What About Tomorrow?

     We like to plan, don’t we? We want to have all our ducks in a row. Like the Scouts of old we want to be prepared. We plan with our money, our jobs, our time, our relationships, we plan it all out. Trouble is, we don’t know the first thing about what is going to happen tomorrow.

     Do not misunderstand; I am not opposed to planning. I do a little of it myself. We all have to do some planning for tomorrow in order to get anything done. What can cause us problems is thinking that in some way our plans will always work out the way we think they should. When they don’t we get all sorts of disappointed, down and disgusted. We might remember as I often do the line from Robert Burns about the best laid plans of mice and men.

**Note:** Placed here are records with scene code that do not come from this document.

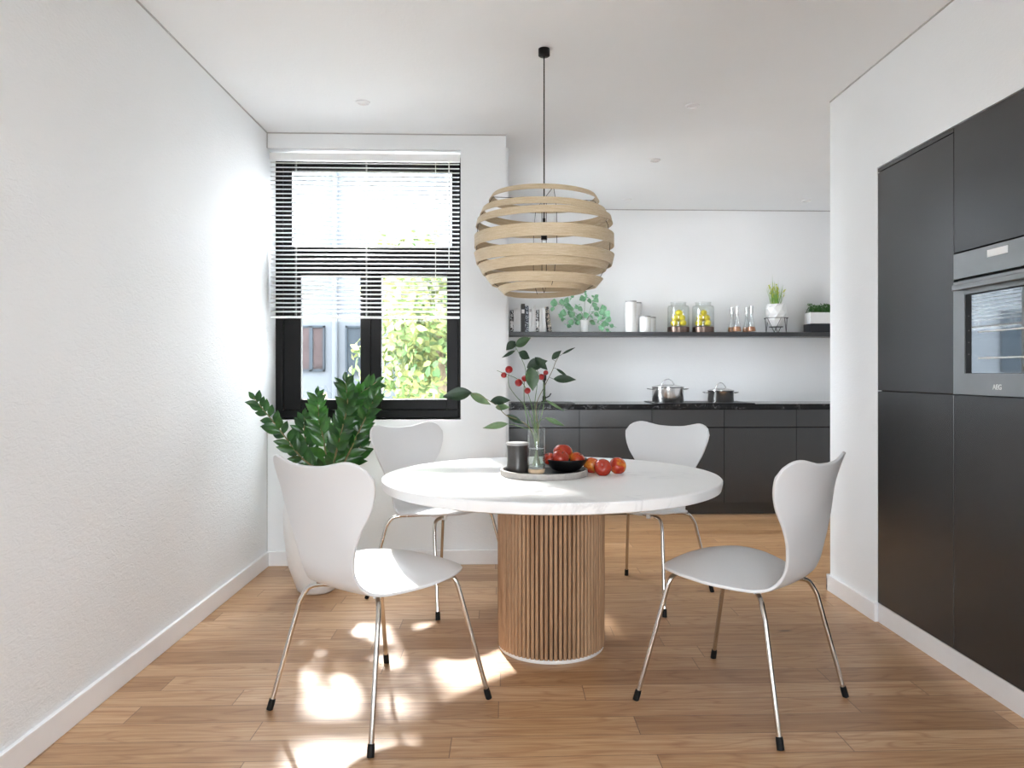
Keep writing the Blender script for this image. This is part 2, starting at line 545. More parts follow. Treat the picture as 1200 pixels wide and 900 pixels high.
baseboard('baseboard_left', XL, XL + BT, YB, YW - BT, 1)
baseboard('baseboard_window', XL, WE - .04, YW - BT, YW, 0)
m = MB(); m.box(XR - BT, XR, CY1 - .004, YE + BT, 0, BH); m.box(XR - BT, XKR, YE, YE + BT, 0, BH)
struct(m.build('baseboard_right', M['trim'], bevel=.003))
struct(MB().box(XR + .004, XR + .03, CY0, CY1 - .004, 0, CZ0 - .002).build('baseboard_cabinets', M['trim']))
baseboard('baseboard_right_near', XR - BT, XR, YB, CY0, 1)
# thin grey strips painting in the shade where walls meet ceiling and each other
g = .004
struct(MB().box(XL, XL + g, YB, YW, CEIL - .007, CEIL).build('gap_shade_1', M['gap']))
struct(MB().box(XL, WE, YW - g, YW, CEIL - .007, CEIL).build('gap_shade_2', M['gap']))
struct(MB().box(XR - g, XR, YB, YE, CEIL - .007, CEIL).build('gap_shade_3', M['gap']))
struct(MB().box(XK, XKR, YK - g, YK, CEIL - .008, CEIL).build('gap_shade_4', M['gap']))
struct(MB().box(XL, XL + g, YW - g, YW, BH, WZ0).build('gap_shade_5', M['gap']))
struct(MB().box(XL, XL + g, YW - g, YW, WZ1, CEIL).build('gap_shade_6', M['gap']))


# ------------------------------------------------------------------ window in the window wall
def framebox(m, x0, x1, z0, z1, t, y0, y1, tl=None, tr=None, tt=None, tb=None):
    tl = tl or t; tr = tr or t; tt = tt or t; tb = tb or t
    m.box(x0, x0 + tl, y0, y1, z0, z1); m.box(x1 - tr, x1, y0, y1, z0, z1)
    m.box(x0 + tl, x1 - tr, y0, y1, z0, z0 + tb); m.box(x0 + tl, x1 - tr, y0, y1, z1 - tt, z1)


YF = 4.83
win = struct(empty('window_1'), 'black framed casement window beside the left wall')
m = MB(); framebox(m, WX0 + .001, WX1 + .02, WZ0 + .001, WZ1 - .001, .045, YF, YF + .07, tb=.05)
m.box(WX0 + .04, WX1 - .02, YF, YF + .07, 1.855, 1.925)
m.build('window_frame', M['black_frame'], win, bevel=.003)
m = MB(); framebox(m, WX0 + .046, WX1 - .026, 1.926, WZ1 - .046, .04, YF + .012, YF + .06, tl=.055); m.build('fanlight_sash', M['black_frame'], win, bevel=.003)
XM = -.84
m = MB(); framebox(m, WX0 + .046, XM - .001, WZ0 + .052, 1.854, .066, YF + .015, YF + .06, tl=.11); m.build('casement_sash', M['black_frame'], win, bevel=.004)
m = MB(); framebox(m, XM + .001, WX1 - .026, WZ0 + .052, 1.854, .066, YF + .008, YF + .06, tr=.072); m.build('casement_sash', M['black_frame'], win, bevel=.004)
for r in ((WX0 + .095, WX1 - .06, 1.96, WZ1 - .08), (WX0 + .15, XM - .06, WZ0 + .11, 1.80), (XM + .06, WX1 - .09, WZ0 + .11, 1.80)):
    MB().box(r[0], r[1], YF + .034, YF + .040, r[2], r[3]).build('pane', M['pane'], win)
struct(MB().box(WX0, WX1, YW - .002, YF, WZ0 - .012, WZ0 + .0).build('window_sill', M['trim'], win))

# kitchen side window
XF = XK - .17
kw = struct(empty('window_2'), 'narrow black framed window in the left kitchen wall')
m = MB()
for (a, b, c, d) in ((KY0, KY0 + .06, WZ0, WZ1), (KY1 - .06, KY1, WZ0, WZ1), (KY0, KY1, WZ0, WZ0 + .08), (KY0, KY1, WZ1 - .06, WZ1), (KY0, KY1, 1.86, 1.92)):
    m.box(XF, XF + .06, a, b, c, d)
m.build('window_frame', M['black_frame'], kw)
MB().box(XF + .02, XF + .026, KY0 + .05, KY1 - .05, WZ0 + .07, 1.87).build('pane', M['pane'], kw)
MB().box(XF + .02, XF + .026, KY0 + .05, KY1 - .05, 1.91, WZ1 - .05).build('pane', M['pane'], kw)

# added rear window, out of view, brightens the room with sky
rw = struct(empty('fill_window'), 'added unseen window in the rear wall for fill light')
m = MB(); framebox(m, RX0, RX1, RZ0, RZ1, .06, YB - .13, YB - .07)
m.box(.07, .13, YB - .13, YB - .07, RZ0, RZ1)
m.build('window_frame', M['black_frame'], rw)
MB().box(RX0 + .05, RX1 - .05, YB - .103, YB - .097, RZ0 + .05, RZ1 - .05).build('pane', M['pane'], rw)


def blind(along, a0, a1, fixed, z1, z0, tl, label):
    """venetian blind; along 'x' (hangs in a y=fixed plane) or 'y'"""
    def P(u, dpt, z): return (u, fixed + dpt, z) if along == 'x' else (fixed - dpt, u, z)
    root = empty('venetian_blind', P((a0 + a1) / 2, 0, z1)); o0 = root.location
    def L(p): return (p[0] - o0.x, p[1] - o0.y, p[2] - o0.z)
    def bx(m, u0, u1, d0, d1, za, zb):
        p = L(P(u0, d0, za)); q = L(P(u1, d1, zb))
        m.box(min(p[0], q[0]), max(p[0], q[0]), min(p[1], q[1]), max(p[1], q[1]), min(p[2], q[2]), max(p[2], q[2]))
    m = MB(); bx(m, a0, a1, -.02, .02, z1 - .042, z1); m.build('head_rail', M['blind'], root, bevel=.002)
    pitch = .0268; n = int((z1 - .05 - z0 - .02) / pitch)
    m = MB(); tilt = radians(tl)
    for i in range(n):
        zc = z1 - .058 - i * pitch
        rows = []
        for u in (a0 + .004, a1 - .004):
            row = []
            for k in range(5):
                s_ = (k / 4 - .5)
                dd = s_ * .0255 * cos(tilt); zz = s_ * .0255 * sin(tilt) + (.25 - s_ * s_) * .012
                row.append(L(P(u, dd, zc + zz)))
            rows.append(row)
        m.grid(rows)
    m.build('slats', M['blind'], root, smooth=60, solid=.0007)
    m = MB(); bx(m, a0 + .004, a1 - .004, -.012, .012, z0, z0 + .014); m.build('bottom_rail', M['blind'], root, bevel=.003)
    W_ = a1 - a0
    for fr in (.135, .505, .87):
        u = a0 + W_ * fr
        m = MB()
        for dd in (-.0135, .0135): m.tube([L(P(u, dd, z1 - .03)), L(P(u, dd, z0 + .005))], .0010, 6)
        m.build('ladder_cord', M['clip'], root)
    m = MB(); u = a0 + W_ * .943; m.tube([L(P(u, -.028, z1 - .045)), L(P(u, -.028, z1 - .70))], .003, 8); m.build('tilt_wand', M['clip'], root)
    tag(root, label, 'blind')


blind('x', WX0 + .006, WX1 - .006, YW + .045, 2.515, 1.505, 27, 'white venetian blind half lowered over the black framed window')
blind('y', KY0 + .01, KY1 - .01, XK - .05, 2.50, 1.505, 20, 'white venetian blind seen edge-on where the kitchen begins')


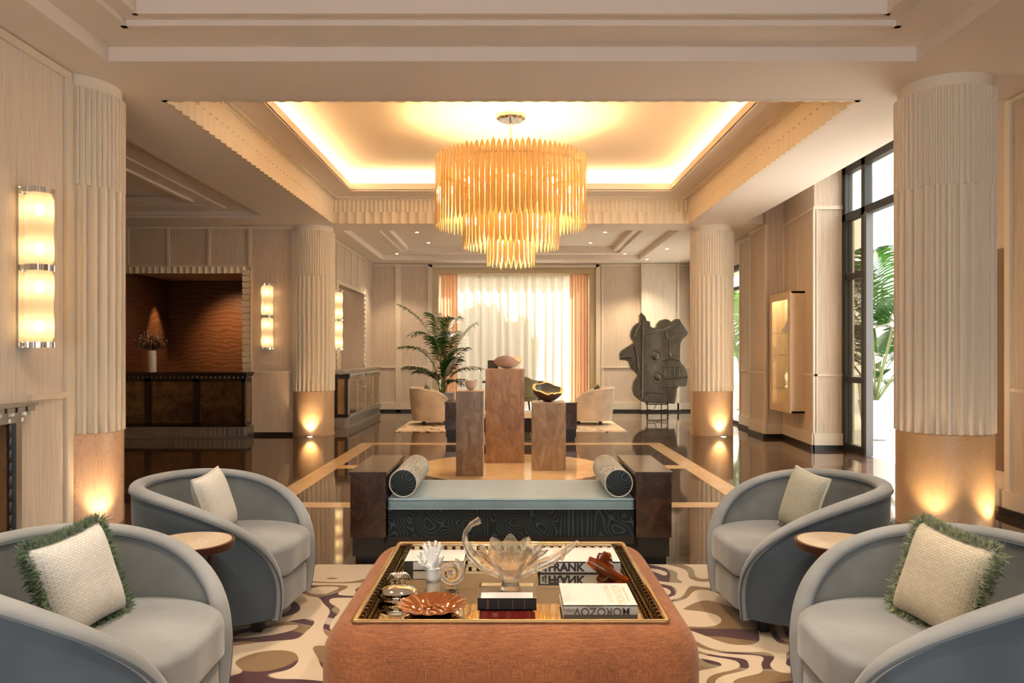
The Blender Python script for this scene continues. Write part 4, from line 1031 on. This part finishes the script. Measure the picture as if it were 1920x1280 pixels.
o = obj('tent_card', b, M['black']); o.location = (-.29,9.27,1.125); tag(o, 'small black tent card behind the wide pale bowl', 'card')

# ------------------------------------------------------------------ counters
def counter(label, loc, rz, length, depth, panels, panel_mat, frame_mat, top_mat, plinth_mat):
    # front faces local -y, spans x 0..length
    t_ = thing('bar_counter', label, 'counter', loc, rz)
    b = MB(); b.box(-.04,length+.04,-.05,depth,.985,1.02); b.box(-.02,length+.02,-.03,depth,.955,.985)
    fluted(b, (-.03,-.03),(length+.03,-.03), .925, .955, .07, .012, (0,-1), .0); obj('counter_top', b, top_mat, t_)
    b = MB(); b.box(0,length,0.0,depth,.19,.93)
    obj('carcass', b, M['ebony'], t_)
    b = MB(); b.box(0,length,-.02,0,.87,.925); b.box(0,length,-.02,0,.19,.225)
    xs = [0]+[length*(k+1)/panels for k in range(panels)]
    for x in xs: b.box(max(0,x-.05),min(length,x+.05),-.02,0,.19,.93)
    b.box(-.03,length+.03,-.045,0,.17,.20); obj('frame', b, frame_mat, t_)
    for k in range(panels):
        obj('mirror_panel', MB().box(xs[k]+.055,xs[k+1]-.055,-.008,-.001,.225,.87), panel_mat, t_)
        for x in (xs[k]+.055,xs[k+1]-.055):
            e = MB()
            for i in range(8): e.tube([(x,-.012,.23+i*.08),(x+.012,-.014,.27+i*.08),(x,-.012,.31+i*.08)], .008, 6)
            obj('scalloped_bead', e, frame_mat, t_)
    b = MB(); n = int(length/.075)
    for i in range(n): b.box(i*length/n+.01,(i+.72)*length/n+.01,-.025,0,.035,.165)
    b.box(-.01,length+.01,-.012,0,.03,.17); b.box(-.03,length+.03,-.04,0,0,.032); b.box(-.03,0,0,depth,0,.17); b.box(length,length+.03,0,depth,0,.17); obj('fluted_plinth', b, plinth_mat, t_)
    for x,s in ((0,-1),(length,1)):
        b = MB(); b.box(min(x,x+s*.006),max(x,x+s*.006),.06,depth-.06,.24,.86); obj('end_panel', b, M['gold_panel'], t_)
    return t_
counter('long dark mirrored bar counter in front of the figured wood niche', (-6.42,11.66,0), 0, 2.27, .30, 3, M['old_mirror'], M['bronze'], M['bronze'], M['pewter'])
counter('smaller gold-panelled counter along the side wall beyond the column', (-2.89,13.24,0), PI/2, 3.1, .24, 4, M['gold_panel'], M['pewter'], M['pewter'], M['pewter'])

# flowers on the bar
t_ = thing('flower_vase', 'white cylinder vase of wild flowers standing on the dark bar', 'vase', (-5.67,11.80,1.02))
b = MB(); b.lathe([(.062,0),(.064,.006),(.062,.34),(.055,.34),(.052,.05)], 28); obj('vase', b, M['porcelain'], t_)
b = MB(); fl = MB(); rnd = random.Random(5)
for i in range(150):
    a = rnd.uniform(0,2*PI); r_ = rnd.uniform(.02,.25); h_ = .37+rnd.uniform(0,.17)*(1.2-r_*2)
    p = Vector((r_*math.cos(a)*1.05, r_*math.sin(a)*.7, h_)); b.tube([(0,0,.30),tuple(p*.55+Vector((0,0,.16))),tuple(p)], .0025, 4)
    for q in range(3):
        d = Vector((rnd.gauss(0,1),rnd.gauss(0,1),rnd.gauss(.3,.6))).normalized(); s_ = Vector((rnd.gauss(0,1),rnd.gauss(0,1),0)).normalized(); L_ = rnd.uniform(.03,.06)
        b.add([p, p+d*L_*.5+s_*.012, p+d*L_, p+d*L_*.5-s_*.012],[(0,1,2,3)])
    if i % 3 == 0:
        h2 = p + Vector((rnd.uniform(-.03,.03),rnd.uniform(-.03,.03),rnd.uniform(.04,.13))); fl.tube([tuple(p),tuple(h2)], .002, 4); fl.ball(tuple(h2), .011, 6, 4)
obj('greenery', b, M['leaf'], t_, fix=False); obj('blossoms', fl, M['flower'], t_, fix=False)
aim(light('niche_spot', 'SPOT', (-6.0,13.2,2.62), 45, (1,.62,.30), .03, None, 42, .7), (-6.32,13.3,1.2))
aim(light('niche_wash', 'SPOT', (-5.2,12.9,2.6), 60, (1,.60,.28), .1, None, 90, 1), (-5.0,13.8,1.3))

# ------------------------------------------------------------------ plants
def frond(bl, bs, base, ctrl, tip, n, ll, lw, droop=.5, seed=0):
    rnd = random.Random(seed); B,C,T = Vector(base),Vector(ctrl),Vector(tip)
    P = lambda u: B*(1-u)**2 + C*2*u*(1-u) + T*u*u
    pts = [P(i/16) for i in range(17)]; bs.tube([tuple(p) for p in pts], [.012-.009*i/16 for i in range(17)], 5)
    for i in range(n):
        u = .36+.63*i/(n-1); p = P(u); tg = (P(min(1,u+.02))-P(u-.02)).normalized(); sd = tg.cross(Vector((0,0,1)))
        if sd.length < .1: sd = Vector((1,0,0))
        sd.normalize(); up = sd.cross(tg).normalized(); L_ = ll*(.55+.75*math.sin(PI*min(1,(u-.3)/.72)**.8))*rnd.uniform(.85,1.1)
        for s in (-1,1):
            d0 = (sd*s*.78 + tg*.75 + up*.30).normalized(); w = tg.cross(d0).cross(d0).normalized()*lw
            row = []
            for k in range(5):
                q = k/4; c_ = p + d0*L_*q + Vector((0,0,-droop*L_*q*q*rnd.uniform(.7,1.1))); ww = lw*(.35,1,.95,.6,.04)[k]
                wv = tg*ww
                row.append((c_-wv, c_+wv))
            vs = [tuple(x) for r_ in row for x in r_]
            bl.add(vs, [(2*k,2*k+1,2*k+3,2*k+2) for k in range(4)], True)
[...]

     A better source of guidance is the Bible. God’s Word is designed by Him to equip us for all eventualities, even those we do not see coming. The Lord Himself discussed the matter in Matthew 6:19-34. The passage concludes with these words: “Take therefore no thought for the morrow: for the morrow shall take thought for the things of itself. Sufficient unto the day is the evil thereof.”

     One of the best passages on the subject of planning is from James. We understand that the James who wrote the Biblical epistle was the half brother of the Lord and came to be an elder in the church in Jerusalem. We see what kind of man he was by reading his speech at the Jerusalem meeting recorded by Luke in Acts 15:13-21. He was a decisive individual, well acquainted with Scripture and able to boil an issue down to its essential points. He did this in Jerusalem and he did it in his epistle to the twelve tribes.

     Consider as an example of James’s straightforwardness the second verse of the letter: “My brethren, count it all joy when you fall into divers temptations.” He does not mince words, here or elsewhere. People have a tendency to whine and complain when trials come into their lives. James tells us just to quit that and count it all joy. “The trying of your faith works patience.” Trials and temptations are part of life. Don’t let them surprise you. Look them square in the eye and deal with them relying all the while on the Lord.

     Then we come to James 4:13-15. “Go to now, ye that say, Today or tomorrow, we will go into such a city and continue there a year, and buy and sell and get gain. Whereas ye know not what shall be on the morrow. For what is your life? It is even a vapour, that appeareth for a little time, and then vanisheth away. For that ye ought to say, If the Lord will, we shall live, and do this, or that.”

    
Here is the principle about planning as well as the way to apply that principle. Life as a vapor and we are not guaranteed any time here at all. The day we live is all we have and we may not get all of that. How do we apply this sobering principle? By saying and meaning about all our plans, “If the Lord will.” We are not prohibited from planning. Indeed here James even encourages doing “this and that.” We are commanded, however, to place our plans in the context of the characteristics of this life. I can make a good plan but I had better know the whole time that everything is up to the Lord. This world is not our home.

     Some folks try to live without God. They even rejoice in being on their own (James 4:16). This attitude is not only wrong and foolish, it is evil. James closes this section with a reminder for those of us who know these truths but don’t obey them: “Therefore to him that knoweth to do good and doeth it not, to him it is sin” (James 4:17).